Construit de 1764 à 1771-72 par Pierre-Alexandre DuPeyrou, ce joyau architectural en pierres jaunes d’Hauterive (NE), a été dessiné par l’architecte bernois Erasme Ritter.

Doté d’une cour d’honneur, d’annexes, de dépendances et d’un somptueux jardin à la française, l’Hôtel DuPeyrou est disposé sur un rez-de-chaussée et deux étages. Il compte d’innombrables chambres, boudoirs, bibliothèques, salles de bain et galeries. Sa pièce maîtresse est le grand salon, considéré comme l’un des plus remarquables objets patrimoniaux des arts décoratifs en Suisse.
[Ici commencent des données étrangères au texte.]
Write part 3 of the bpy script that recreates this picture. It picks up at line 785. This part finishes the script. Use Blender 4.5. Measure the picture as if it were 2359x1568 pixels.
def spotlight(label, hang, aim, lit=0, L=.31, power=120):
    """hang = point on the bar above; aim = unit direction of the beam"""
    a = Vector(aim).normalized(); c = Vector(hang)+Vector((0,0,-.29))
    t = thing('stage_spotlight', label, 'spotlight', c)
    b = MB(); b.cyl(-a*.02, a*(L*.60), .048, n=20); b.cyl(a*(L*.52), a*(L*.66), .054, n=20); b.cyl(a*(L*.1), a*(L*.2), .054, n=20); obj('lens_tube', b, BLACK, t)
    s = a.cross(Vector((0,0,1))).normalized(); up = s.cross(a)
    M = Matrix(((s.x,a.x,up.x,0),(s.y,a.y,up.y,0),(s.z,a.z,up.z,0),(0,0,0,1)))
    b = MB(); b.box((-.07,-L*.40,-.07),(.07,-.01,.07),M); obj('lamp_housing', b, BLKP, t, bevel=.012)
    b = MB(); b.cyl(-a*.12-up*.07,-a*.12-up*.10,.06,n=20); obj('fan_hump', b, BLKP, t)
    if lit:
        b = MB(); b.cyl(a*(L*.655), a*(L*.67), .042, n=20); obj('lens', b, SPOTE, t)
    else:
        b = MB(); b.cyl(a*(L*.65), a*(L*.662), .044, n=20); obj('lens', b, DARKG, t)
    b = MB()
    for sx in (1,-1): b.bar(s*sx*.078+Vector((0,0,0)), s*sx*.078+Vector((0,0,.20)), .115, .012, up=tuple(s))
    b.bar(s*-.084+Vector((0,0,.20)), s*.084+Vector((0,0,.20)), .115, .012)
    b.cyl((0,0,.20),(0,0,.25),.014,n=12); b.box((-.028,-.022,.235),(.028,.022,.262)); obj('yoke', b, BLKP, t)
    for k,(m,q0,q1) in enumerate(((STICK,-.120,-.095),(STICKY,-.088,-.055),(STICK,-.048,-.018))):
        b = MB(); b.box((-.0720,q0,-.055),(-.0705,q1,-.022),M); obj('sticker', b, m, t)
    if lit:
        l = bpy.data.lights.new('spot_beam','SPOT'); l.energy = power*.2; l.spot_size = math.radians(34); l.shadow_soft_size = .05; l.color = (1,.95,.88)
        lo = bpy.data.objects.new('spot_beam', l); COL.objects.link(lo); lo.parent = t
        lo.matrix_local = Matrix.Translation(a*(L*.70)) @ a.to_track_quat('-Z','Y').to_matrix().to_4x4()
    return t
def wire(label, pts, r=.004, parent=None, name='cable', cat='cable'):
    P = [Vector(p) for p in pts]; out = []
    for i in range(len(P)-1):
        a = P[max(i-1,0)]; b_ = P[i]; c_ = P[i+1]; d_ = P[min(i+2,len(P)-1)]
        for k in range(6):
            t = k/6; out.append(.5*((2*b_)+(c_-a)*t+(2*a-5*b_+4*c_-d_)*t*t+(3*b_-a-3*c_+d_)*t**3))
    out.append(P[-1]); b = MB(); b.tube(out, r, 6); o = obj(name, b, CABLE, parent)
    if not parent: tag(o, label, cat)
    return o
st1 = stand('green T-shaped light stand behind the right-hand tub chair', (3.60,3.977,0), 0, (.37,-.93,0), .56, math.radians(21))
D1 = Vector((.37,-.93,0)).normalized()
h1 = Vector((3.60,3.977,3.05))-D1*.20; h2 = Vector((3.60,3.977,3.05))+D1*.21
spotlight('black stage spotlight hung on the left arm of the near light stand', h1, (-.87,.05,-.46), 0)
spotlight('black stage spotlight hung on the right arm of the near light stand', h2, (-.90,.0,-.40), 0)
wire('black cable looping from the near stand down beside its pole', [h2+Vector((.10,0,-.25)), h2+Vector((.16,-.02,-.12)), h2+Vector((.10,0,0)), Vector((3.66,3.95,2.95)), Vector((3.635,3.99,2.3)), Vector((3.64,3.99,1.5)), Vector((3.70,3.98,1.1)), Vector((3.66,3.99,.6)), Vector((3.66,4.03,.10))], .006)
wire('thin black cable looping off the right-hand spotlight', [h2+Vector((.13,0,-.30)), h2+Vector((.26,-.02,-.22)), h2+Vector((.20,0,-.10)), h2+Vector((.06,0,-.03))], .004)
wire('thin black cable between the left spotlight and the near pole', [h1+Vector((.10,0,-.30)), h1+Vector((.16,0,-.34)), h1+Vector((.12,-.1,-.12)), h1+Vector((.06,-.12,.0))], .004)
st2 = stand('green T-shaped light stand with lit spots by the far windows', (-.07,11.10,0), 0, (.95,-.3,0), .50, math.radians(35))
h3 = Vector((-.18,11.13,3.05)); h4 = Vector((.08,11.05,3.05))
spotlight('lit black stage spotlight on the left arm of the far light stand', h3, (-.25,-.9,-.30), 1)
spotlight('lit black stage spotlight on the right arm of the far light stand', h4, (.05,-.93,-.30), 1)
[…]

Les jardins, caractérisés par des parterres à l’anglaise, de nombreuses pièces d’eau et des sphinges égyptiens, sont aussi connus pour les quatre orangeries – serres – qui abritent, outre les plantes habituelles, des orangers, des citronniers, des grenadiers, des myrtes, des oliviers et des lauriers.

De 1799, année de son rachat par Frédéric de Pourtalès à 1858 lorsque la ville de Neuchâtel l’acquiert, l’Hôtel DuPeyrou change fréquemment de propriétaire. Au fil des ans, il subit rénovations et transformations de toutes sortes et est même rebaptisé «Palais Rougemont» par le banquier Denis de Rougemont qui en fait l’acquisition en 1816. Un des fils de Denis, Alfred, le vend à la ville de Neuchâtel en 1858, pour la somme de 450’000 francs. Il est rebaptisé Hôtel DuPeyrou.

De 1968 à 1973, l’Hôtel est entièrement restructuré. Reconnu monument d’intérêt national, le bâtiment se veut le symbole de la cité des bords du Seyon.